Akt notarialny niepodpisany. Strażacy nadal czekają

Jeszcze niedawno radni zarzucali wójtowi, że ociąga się z doprowadzeniem czystej wody do budynku OSP Jabłonna. Gmina obiecywała, że w poprzednim tygodniu miało dojść do zakupu działki, przez którą planowane jest poprowadzenie wodociągu. Na ostatniej sesji poinformowano jednak, że nadal nie zawarto aktu notarialnego.

We wtorek opisaliśmy problem druhów z Ochotniczej Straży Pożarnej w Jabłonnie, którzy nie mają w strażnicy dostępu do czystej wody. Ta, z której korzystają, jest tak brudna, że czuć od niej odór szamba. 19 października radni z Komisji Porządku Publicznego zwrócili uwagę Jarosławowi Chodorskiemu, że obiecał, iż zajmie się tym tematem, a mimo to efekty działań wójta wciąż są niewidoczne.
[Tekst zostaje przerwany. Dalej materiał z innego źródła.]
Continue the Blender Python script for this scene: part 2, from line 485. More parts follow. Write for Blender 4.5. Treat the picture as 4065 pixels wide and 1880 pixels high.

Więcej można przeczytać TUTAJ.

Joanna Gwadera, sekretarz gminy poinformowała podczas posiedzenia komisji, że urząd miał 21 października nabyć działkę za strażnicą, co umożliwiłoby rozpoczęcie prac nad wykonaniem wodociągu. Okazało się, że nastąpił poślizg, co potwierdził podczas środowej sesji Rady Gminy wójt.

– Mamy jeszcze jeden akt do podpisania. Już był plan przystąpienia do tego aktu odnośnie działki za strażą. Czekamy jeszcze. Państwo, którzy sprzedają nam tę nieruchomość, donoszą jeszcze jeden dokument i w najbliższych dniach, został przełożony ten akt notarialny. Notariusz dopatrzył się braku jednego dokumentu – tłumaczył J. Chodorski.

Należy wierzyć, że gmina wyrobi się jeszcze przed zimą i zapewni strażakom odpowiednie warunki sanitarne. Jabłonowscy druhowie słyną ze swojego społecznego zaangażowania i niesienia pomocy mieszkańcom naszej gminy (i nie tylko), więc obowiązkiem włodarzy powinno być zapewnienie im cywilizowanych warunków do wypełniania swojej służby.